A partir de la primera aparición de este, por así llamarlo, subtema, la bicicleta se asocia con insistencia, casi hasta no dejar espacio a otro sentido, a la ocultación de los encuentros lésbicos de Albertine a los ojos del narrador, cada vez más celoso de su conducta presente y pasada.

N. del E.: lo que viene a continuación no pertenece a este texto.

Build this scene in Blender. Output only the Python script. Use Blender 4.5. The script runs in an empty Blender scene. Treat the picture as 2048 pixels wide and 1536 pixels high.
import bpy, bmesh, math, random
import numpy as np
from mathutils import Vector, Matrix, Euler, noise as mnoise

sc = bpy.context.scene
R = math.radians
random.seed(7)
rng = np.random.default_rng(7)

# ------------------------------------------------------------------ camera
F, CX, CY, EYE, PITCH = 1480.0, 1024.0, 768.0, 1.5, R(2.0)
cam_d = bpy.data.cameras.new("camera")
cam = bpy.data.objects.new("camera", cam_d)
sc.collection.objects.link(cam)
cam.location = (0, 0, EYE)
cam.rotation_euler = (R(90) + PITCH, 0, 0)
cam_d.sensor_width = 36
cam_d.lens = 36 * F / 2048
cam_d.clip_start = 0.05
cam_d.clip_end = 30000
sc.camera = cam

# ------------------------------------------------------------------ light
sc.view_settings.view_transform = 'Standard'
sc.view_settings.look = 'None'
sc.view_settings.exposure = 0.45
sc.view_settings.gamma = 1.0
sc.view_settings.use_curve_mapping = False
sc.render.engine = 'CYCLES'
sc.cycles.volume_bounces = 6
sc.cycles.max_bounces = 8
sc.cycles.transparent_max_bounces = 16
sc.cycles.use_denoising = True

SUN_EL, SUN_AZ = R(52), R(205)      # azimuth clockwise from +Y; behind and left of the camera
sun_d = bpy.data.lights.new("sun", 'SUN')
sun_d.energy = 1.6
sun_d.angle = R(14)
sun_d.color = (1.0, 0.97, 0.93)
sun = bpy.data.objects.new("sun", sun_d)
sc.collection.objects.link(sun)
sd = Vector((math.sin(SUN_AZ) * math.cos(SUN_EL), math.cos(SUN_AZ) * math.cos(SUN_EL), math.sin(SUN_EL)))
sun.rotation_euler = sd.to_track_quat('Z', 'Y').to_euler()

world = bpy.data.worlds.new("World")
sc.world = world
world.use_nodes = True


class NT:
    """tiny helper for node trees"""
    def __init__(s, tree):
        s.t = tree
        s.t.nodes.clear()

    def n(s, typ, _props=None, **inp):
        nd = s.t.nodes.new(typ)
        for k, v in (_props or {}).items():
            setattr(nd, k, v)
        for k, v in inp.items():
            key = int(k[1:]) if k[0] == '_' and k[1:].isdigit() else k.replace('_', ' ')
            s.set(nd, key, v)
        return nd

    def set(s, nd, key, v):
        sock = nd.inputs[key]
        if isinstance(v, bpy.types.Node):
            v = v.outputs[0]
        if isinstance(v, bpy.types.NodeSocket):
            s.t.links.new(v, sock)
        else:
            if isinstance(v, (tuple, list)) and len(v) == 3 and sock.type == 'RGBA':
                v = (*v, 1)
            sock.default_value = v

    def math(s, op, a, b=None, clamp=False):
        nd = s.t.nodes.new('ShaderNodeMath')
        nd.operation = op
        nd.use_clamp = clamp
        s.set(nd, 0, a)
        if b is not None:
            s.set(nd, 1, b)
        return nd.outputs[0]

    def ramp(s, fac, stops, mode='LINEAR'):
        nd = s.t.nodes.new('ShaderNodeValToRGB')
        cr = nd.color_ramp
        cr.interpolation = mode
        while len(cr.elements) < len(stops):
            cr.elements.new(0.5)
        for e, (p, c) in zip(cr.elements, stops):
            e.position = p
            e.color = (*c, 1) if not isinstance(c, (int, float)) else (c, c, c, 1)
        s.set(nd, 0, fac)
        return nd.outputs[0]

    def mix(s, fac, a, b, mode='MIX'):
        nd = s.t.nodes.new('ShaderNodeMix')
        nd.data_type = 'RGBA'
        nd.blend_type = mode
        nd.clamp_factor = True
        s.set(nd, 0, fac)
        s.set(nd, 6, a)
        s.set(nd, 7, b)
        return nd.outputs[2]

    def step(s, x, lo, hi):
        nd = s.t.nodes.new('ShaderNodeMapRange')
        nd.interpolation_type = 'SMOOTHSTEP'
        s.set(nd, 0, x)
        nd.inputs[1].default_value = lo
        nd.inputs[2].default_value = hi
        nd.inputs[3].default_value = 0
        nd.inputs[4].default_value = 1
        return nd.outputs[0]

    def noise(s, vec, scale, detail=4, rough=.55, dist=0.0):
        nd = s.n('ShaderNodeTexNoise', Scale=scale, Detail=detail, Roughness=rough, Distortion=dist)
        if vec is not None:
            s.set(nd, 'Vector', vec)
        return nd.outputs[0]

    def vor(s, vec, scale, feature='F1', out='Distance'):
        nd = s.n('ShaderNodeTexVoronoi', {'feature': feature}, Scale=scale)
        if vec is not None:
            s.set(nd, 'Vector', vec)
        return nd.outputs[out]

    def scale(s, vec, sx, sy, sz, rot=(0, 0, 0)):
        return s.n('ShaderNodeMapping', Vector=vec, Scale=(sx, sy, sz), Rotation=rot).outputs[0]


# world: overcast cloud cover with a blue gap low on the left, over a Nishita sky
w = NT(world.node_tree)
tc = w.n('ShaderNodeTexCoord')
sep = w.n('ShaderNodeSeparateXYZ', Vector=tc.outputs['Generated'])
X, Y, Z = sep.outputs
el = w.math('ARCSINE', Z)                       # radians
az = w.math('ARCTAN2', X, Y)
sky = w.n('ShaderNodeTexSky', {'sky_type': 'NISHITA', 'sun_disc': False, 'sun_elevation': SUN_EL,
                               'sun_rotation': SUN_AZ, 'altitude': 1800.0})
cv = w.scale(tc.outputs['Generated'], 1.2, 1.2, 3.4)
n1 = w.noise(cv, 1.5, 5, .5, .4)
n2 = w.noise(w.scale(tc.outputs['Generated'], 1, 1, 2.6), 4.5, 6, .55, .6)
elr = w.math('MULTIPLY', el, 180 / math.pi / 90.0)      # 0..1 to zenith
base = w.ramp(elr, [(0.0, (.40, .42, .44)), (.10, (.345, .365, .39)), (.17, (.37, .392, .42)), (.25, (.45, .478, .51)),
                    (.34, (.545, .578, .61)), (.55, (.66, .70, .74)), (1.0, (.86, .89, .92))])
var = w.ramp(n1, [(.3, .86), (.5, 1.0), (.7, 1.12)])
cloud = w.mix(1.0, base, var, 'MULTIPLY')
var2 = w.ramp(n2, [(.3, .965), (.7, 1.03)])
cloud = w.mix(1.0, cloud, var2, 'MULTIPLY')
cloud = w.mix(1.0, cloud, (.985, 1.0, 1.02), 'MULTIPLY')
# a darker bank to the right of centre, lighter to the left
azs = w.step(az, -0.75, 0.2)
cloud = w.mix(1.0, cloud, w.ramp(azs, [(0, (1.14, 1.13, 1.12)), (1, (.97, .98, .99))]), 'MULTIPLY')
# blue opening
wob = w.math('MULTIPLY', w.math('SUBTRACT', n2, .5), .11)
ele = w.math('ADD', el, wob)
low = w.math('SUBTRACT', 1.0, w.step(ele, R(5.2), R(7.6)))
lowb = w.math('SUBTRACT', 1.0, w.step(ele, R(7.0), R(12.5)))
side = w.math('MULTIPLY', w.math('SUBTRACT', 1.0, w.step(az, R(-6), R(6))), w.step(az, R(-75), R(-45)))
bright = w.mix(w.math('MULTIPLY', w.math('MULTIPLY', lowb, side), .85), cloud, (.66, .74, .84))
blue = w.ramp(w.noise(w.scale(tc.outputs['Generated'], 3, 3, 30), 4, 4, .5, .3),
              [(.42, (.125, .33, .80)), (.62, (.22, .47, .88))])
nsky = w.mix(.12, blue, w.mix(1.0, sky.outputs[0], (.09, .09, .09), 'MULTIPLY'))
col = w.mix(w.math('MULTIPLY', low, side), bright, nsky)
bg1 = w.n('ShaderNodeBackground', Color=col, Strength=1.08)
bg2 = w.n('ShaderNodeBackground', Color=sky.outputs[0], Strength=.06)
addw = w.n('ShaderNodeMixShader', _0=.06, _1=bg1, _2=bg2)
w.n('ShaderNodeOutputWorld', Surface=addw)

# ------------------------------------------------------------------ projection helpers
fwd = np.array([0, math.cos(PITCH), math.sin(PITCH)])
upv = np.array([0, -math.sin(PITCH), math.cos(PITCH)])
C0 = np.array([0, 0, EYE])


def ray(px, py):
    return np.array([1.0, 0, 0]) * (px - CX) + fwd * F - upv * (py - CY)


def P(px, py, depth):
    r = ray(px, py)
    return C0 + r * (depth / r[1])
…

Así, cuando intenta averiguar más sobre sus amores en Balbec antes de conocerle, ella responde con mentiras y evasivas, contándole “sin precisión ninguna, en una especie de falsas confidencias, ciertos paseos en bicicleta” y llevándole a deducir “que debía ser una muchacha muy libre dado que hacía excursiones muy largas” mientras que ella misma, por “la evocación de aquellos paseos insinuaba entre [sus] labios […] la misma sonrisa misteriosa que me había seducido [al narrador] los primeros días, en el malecón de Balbec”; porque también, por otra parte, el narrador siente no solo celos y amenaza por el sospechado lesbianismo de su novia, sino también una secreta pero innegable atracción, y así, a una altura de la novela en que el motivo de la bicicleta ha adquirido ya por completo este sentido, él puede todavía admirar eróticamente “sus bellas piernas, que el primer día había imaginado, con razón, que habían movido durante toda su adolescencia los pedales de una bicicleta, [subiendo y bajando] alternativamente sobre los de la pianola”. En todo caso, para el carácter neuróticamente celoso del narrador, Albertine, encerrada en su casa pero eróticamente cada vez más lejos de su necesidad de posesión, se convierte en una mujer paradójica y dolorosamente inalcanzable, que tanto más atrae al narrador cuanto más se le escapa de entre los dedos y más inerte y sin brillo le resulta cuando consigue controlarla; se convierte, simbólicamente, en una mujer “incesantemente en fuga sobre su bicicleta”.
A su muerte, ya en el quinto volumen, La fugitiva, la imagen de Albertine en bicicleta sigue obsesionando al narrador, que en el impresionante episodio de los celos retrospectivos parece integrar en su recuerdo todos los distintos aspectos que han aparecido hasta ahora al imaginarla a un tiempo semidivina, atractiva, amenazante, inalcanzable, desafiante…: “rápida e inclinada sobre la rueda mitológica de su bicicleta, ajustada los días de lluvia bajo la túnica guerrera de caucho que hacía abombarse sus senos, la cabeza enturbantada y adornada de serpientes, sembra[ndo] el terror en las calles de Balbec” o bien, “con voz provocativa y cambiada” en los bosques de Chantepie; y siente con ansiedad renovada que sobre el mismo vehículo haya podido, en tiempos pasados, recorrer más distancia de la que él se figuraba entonces y, se sobreentiende, poder visitar a algunas amantes. Siente, por último, la distancia insalvable que siempre hubo entre Albertine y él, debida en parte (nosotros, los lectores, lo sabemos) a su carácter insoportablemente celoso, en parte a la naturaleza de Albertine, que la empuja, como montada sobre una bicicleta, a una fuga incesante hacia la libertad.